Data excerpts >>
((

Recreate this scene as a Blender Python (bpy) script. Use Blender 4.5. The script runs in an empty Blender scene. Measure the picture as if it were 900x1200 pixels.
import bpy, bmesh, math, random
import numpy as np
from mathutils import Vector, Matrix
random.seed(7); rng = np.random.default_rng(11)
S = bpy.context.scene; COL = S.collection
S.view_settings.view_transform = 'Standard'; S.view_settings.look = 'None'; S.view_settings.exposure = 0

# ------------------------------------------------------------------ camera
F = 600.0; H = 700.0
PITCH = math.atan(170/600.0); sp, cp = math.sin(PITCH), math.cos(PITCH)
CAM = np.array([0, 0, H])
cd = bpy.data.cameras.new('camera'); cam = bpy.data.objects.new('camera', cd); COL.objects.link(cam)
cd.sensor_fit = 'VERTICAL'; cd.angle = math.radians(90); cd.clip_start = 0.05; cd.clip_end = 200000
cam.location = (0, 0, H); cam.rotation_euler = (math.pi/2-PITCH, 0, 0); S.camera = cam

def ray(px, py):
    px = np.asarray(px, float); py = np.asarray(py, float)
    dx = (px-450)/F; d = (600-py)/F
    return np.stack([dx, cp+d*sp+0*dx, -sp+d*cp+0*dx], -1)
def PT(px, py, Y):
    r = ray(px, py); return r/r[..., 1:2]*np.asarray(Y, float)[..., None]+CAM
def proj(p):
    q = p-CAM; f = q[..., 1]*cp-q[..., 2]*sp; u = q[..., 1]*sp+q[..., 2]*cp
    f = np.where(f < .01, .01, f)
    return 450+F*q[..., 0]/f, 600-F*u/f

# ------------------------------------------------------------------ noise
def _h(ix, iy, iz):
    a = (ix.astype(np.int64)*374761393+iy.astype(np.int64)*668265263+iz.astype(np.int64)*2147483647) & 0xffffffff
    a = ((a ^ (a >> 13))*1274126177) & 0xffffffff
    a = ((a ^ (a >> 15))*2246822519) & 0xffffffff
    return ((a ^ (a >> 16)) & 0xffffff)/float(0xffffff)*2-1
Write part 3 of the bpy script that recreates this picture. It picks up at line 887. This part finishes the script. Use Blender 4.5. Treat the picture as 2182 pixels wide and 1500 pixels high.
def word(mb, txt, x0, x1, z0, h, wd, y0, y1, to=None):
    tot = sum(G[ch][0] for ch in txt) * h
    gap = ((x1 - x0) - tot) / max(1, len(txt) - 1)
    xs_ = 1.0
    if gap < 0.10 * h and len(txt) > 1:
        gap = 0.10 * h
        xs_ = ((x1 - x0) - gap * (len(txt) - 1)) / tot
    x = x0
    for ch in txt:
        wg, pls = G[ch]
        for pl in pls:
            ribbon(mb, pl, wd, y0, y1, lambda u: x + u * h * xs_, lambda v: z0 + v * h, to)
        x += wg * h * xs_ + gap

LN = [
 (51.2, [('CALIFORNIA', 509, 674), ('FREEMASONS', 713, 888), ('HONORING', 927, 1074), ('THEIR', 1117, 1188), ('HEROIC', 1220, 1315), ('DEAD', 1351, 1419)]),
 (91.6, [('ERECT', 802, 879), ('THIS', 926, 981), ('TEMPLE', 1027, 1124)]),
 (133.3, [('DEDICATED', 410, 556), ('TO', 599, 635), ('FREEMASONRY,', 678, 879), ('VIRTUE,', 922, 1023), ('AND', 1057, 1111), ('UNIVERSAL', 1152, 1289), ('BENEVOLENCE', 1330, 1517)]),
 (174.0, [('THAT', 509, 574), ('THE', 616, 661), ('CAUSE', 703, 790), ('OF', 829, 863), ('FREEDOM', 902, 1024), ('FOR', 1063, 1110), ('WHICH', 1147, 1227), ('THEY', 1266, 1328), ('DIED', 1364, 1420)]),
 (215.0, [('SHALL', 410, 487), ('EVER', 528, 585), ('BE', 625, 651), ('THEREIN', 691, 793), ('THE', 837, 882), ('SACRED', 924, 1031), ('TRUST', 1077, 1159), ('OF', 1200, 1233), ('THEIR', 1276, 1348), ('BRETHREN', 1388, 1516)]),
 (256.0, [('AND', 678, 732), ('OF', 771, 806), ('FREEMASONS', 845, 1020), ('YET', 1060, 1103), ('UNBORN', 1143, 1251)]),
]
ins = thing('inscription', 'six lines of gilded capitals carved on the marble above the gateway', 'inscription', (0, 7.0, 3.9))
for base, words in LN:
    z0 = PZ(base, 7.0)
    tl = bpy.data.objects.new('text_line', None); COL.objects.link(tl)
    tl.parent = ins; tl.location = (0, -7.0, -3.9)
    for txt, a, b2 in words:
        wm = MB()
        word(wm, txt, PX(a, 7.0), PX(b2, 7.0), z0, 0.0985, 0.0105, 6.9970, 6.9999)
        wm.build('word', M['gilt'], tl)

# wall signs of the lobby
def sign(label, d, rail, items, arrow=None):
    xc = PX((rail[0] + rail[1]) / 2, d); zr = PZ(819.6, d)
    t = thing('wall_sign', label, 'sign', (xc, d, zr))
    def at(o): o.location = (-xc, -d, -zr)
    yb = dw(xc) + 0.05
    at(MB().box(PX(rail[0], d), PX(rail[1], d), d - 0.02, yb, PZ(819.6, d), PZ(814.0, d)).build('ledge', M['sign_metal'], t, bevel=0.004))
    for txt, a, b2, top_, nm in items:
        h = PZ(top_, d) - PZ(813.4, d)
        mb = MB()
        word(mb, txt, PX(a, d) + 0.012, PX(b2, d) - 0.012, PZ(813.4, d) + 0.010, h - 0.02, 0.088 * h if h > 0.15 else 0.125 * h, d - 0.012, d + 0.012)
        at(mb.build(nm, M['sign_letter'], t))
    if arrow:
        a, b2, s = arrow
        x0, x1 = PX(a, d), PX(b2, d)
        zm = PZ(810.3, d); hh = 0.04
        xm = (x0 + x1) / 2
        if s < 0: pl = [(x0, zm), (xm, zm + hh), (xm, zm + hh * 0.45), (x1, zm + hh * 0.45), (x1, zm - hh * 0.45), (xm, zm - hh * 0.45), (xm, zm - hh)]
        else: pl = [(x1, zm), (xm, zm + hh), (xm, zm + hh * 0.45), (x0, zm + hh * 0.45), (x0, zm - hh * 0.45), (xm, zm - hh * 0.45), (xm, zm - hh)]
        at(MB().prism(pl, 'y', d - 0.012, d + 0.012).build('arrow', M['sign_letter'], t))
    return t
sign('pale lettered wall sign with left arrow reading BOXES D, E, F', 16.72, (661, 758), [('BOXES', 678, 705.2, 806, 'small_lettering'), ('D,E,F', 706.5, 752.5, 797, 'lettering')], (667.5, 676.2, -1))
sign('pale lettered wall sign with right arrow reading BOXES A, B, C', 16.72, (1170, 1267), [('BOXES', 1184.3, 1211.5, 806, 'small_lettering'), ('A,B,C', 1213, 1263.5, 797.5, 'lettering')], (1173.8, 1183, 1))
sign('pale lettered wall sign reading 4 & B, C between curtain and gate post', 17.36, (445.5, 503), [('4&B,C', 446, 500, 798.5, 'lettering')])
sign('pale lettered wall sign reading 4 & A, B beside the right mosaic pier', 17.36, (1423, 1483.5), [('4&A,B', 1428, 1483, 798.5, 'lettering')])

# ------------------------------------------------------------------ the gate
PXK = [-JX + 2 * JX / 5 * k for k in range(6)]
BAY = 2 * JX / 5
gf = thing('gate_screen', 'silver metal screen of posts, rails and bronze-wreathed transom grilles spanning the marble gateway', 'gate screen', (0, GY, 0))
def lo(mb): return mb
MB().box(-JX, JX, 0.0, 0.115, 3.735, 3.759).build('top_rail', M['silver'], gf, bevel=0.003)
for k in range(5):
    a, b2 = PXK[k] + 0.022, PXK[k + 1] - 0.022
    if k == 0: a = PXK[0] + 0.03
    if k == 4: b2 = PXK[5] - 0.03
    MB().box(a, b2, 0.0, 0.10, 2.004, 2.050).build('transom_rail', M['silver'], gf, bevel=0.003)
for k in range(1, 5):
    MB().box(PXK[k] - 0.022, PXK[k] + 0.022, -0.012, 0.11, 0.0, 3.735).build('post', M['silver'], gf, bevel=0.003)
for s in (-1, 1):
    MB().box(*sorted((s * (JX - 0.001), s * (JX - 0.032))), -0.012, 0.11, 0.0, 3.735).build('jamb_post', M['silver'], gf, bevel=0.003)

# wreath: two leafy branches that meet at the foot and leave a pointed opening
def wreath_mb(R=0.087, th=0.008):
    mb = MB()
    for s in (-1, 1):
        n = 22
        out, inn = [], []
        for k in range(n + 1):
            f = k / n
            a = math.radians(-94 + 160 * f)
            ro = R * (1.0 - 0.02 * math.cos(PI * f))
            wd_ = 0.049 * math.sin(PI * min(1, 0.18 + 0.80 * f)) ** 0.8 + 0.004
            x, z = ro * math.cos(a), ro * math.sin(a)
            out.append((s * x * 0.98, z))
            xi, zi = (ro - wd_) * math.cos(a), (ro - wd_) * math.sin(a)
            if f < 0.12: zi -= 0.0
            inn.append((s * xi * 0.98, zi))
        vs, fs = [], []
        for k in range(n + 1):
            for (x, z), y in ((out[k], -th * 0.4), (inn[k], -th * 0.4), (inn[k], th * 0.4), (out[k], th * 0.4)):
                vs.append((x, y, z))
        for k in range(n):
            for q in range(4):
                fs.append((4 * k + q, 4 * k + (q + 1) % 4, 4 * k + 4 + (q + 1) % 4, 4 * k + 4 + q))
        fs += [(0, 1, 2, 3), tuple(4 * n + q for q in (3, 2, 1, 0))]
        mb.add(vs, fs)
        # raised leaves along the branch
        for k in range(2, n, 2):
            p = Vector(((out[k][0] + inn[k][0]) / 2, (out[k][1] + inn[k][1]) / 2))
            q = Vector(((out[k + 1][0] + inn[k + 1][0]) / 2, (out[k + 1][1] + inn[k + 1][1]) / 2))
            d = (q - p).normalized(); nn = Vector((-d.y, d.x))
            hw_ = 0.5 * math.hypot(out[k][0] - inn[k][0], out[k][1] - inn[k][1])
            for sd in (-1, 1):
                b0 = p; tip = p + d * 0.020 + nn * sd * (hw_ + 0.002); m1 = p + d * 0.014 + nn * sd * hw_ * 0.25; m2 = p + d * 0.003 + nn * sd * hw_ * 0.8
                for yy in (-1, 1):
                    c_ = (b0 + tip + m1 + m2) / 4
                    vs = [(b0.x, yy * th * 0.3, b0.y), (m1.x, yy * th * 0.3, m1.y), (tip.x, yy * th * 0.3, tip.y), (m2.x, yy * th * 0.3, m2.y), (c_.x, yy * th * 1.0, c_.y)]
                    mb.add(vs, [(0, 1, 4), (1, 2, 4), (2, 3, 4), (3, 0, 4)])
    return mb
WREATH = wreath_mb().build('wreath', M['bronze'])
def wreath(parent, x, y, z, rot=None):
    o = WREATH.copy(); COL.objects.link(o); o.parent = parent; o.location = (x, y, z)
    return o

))

Exercise >> Repeat, word for word, the lines from the opening of the material through the line containing "return ((a ^".

Solution for this problem >>
Recreate this scene as a Blender Python (bpy) script. Use Blender 4.5. The script runs in an empty Blender scene. Measure the picture as if it were 900x1200 pixels.
import bpy, bmesh, math, random
import numpy as np
from mathutils import Vector, Matrix
random.seed(7); rng = np.random.default_rng(11)
S = bpy.context.scene; COL = S.collection
S.view_settings.view_transform = 'Standard'; S.view_settings.look = 'None'; S.view_settings.exposure = 0

# ------------------------------------------------------------------ camera
F = 600.0; H = 700.0
PITCH = math.atan(170/600.0); sp, cp = math.sin(PITCH), math.cos(PITCH)
CAM = np.array([0, 0, H])
cd = bpy.data.cameras.new('camera'); cam = bpy.data.objects.new('camera', cd); COL.objects.link(cam)
cd.sensor_fit = 'VERTICAL'; cd.angle = math.radians(90); cd.clip_start = 0.05; cd.clip_end = 200000
cam.location = (0, 0, H); cam.rotation_euler = (math.pi/2-PITCH, 0, 0); S.camera = cam

def ray(px, py):
    px = np.asarray(px, float); py = np.asarray(py, float)
    dx = (px-450)/F; d = (600-py)/F
    return np.stack([dx, cp+d*sp+0*dx, -sp+d*cp+0*dx], -1)
def PT(px, py, Y):
    r = ray(px, py); return r/r[..., 1:2]*np.asarray(Y, float)[..., None]+CAM
def proj(p):
    q = p-CAM; f = q[..., 1]*cp-q[..., 2]*sp; u = q[..., 1]*sp+q[..., 2]*cp
    f = np.where(f < .01, .01, f)
    return 450+F*q[..., 0]/f, 600-F*u/f

# ------------------------------------------------------------------ noise
def _h(ix, iy, iz):
    a = (ix.astype(np.int64)*374761393+iy.astype(np.int64)*668265263+iz.astype(np.int64)*2147483647) & 0xffffffff
    a = ((a ^ (a >> 13))*1274126177) & 0xffffffff
    a = ((a ^ (a >> 15))*2246822519) & 0xffffffff
    return ((a ^ (a >> 16)) & 0xffffff)/float(0xffffff)*2-1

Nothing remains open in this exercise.